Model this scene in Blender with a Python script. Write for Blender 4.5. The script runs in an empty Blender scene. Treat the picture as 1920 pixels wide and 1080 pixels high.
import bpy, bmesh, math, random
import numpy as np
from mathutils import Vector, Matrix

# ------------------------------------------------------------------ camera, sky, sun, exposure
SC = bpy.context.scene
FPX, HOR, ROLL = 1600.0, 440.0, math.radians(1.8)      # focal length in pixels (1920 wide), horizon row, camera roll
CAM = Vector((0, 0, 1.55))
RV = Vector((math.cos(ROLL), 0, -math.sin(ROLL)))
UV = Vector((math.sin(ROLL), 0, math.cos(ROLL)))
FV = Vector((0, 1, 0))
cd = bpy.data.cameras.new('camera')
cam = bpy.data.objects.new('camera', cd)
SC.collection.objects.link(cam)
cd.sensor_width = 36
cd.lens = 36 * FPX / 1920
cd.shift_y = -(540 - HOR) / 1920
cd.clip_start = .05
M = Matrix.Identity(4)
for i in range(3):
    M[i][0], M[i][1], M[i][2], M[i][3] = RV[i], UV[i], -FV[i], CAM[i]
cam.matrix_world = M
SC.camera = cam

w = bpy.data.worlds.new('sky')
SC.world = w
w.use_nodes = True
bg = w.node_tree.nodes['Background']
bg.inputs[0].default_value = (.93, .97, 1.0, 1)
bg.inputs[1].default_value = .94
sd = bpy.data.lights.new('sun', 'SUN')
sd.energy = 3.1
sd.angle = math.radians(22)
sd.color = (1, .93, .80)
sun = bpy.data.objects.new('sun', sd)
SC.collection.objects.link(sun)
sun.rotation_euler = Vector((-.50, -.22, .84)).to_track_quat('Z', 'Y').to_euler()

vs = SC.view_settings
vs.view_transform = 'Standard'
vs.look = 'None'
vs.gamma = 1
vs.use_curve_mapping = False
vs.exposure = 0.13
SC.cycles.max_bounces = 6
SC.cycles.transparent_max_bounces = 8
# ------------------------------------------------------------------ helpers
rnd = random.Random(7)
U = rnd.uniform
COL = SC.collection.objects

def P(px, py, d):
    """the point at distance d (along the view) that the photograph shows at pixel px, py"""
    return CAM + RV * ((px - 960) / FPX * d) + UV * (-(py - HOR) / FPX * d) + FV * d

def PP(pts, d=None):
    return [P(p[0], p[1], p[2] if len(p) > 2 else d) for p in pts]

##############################

• WHAT THE TASK REQUIRES: Return what is listed above, exactly and completely.

• WORKED SOLUTION:
Model this scene in Blender with a Python script. Write for Blender 4.5. The script runs in an empty Blender scene. Treat the picture as 1920 pixels wide and 1080 pixels high.
import bpy, bmesh, math, random
import numpy as np
from mathutils import Vector, Matrix

# ------------------------------------------------------------------ camera, sky, sun, exposure
SC = bpy.context.scene
FPX, HOR, ROLL = 1600.0, 440.0, math.radians(1.8)      # focal length in pixels (1920 wide), horizon row, camera roll
CAM = Vector((0, 0, 1.55))
RV = Vector((math.cos(ROLL), 0, -math.sin(ROLL)))
UV = Vector((math.sin(ROLL), 0, math.cos(ROLL)))
FV = Vector((0, 1, 0))
cd = bpy.data.cameras.new('camera')
cam = bpy.data.objects.new('camera', cd)
SC.collection.objects.link(cam)
cd.sensor_width = 36
cd.lens = 36 * FPX / 1920
cd.shift_y = -(540 - HOR) / 1920
cd.clip_start = .05
M = Matrix.Identity(4)
for i in range(3):
    M[i][0], M[i][1], M[i][2], M[i][3] = RV[i], UV[i], -FV[i], CAM[i]
cam.matrix_world = M
SC.camera = cam

w = bpy.data.worlds.new('sky')
SC.world = w
w.use_nodes = True
bg = w.node_tree.nodes['Background']
bg.inputs[0].default_value = (.93, .97, 1.0, 1)
bg.inputs[1].default_value = .94
sd = bpy.data.lights.new('sun', 'SUN')
sd.energy = 3.1
sd.angle = math.radians(22)
sd.color = (1, .93, .80)
sun = bpy.data.objects.new('sun', sd)
SC.collection.objects.link(sun)
sun.rotation_euler = Vector((-.50, -.22, .84)).to_track_quat('Z', 'Y').to_euler()

vs = SC.view_settings
vs.view_transform = 'Standard'
vs.look = 'None'
vs.gamma = 1
vs.use_curve_mapping = False
vs.exposure = 0.13
SC.cycles.max_bounces = 6
SC.cycles.transparent_max_bounces = 8
# ------------------------------------------------------------------ helpers
rnd = random.Random(7)
U = rnd.uniform
COL = SC.collection.objects

def P(px, py, d):
    """the point at distance d (along the view) that the photograph shows at pixel px, py"""
    return CAM + RV * ((px - 960) / FPX * d) + UV * (-(py - HOR) / FPX * d) + FV * d

def PP(pts, d=None):
    return [P(p[0], p[1], p[2] if len(p) > 2 else d) for p in pts]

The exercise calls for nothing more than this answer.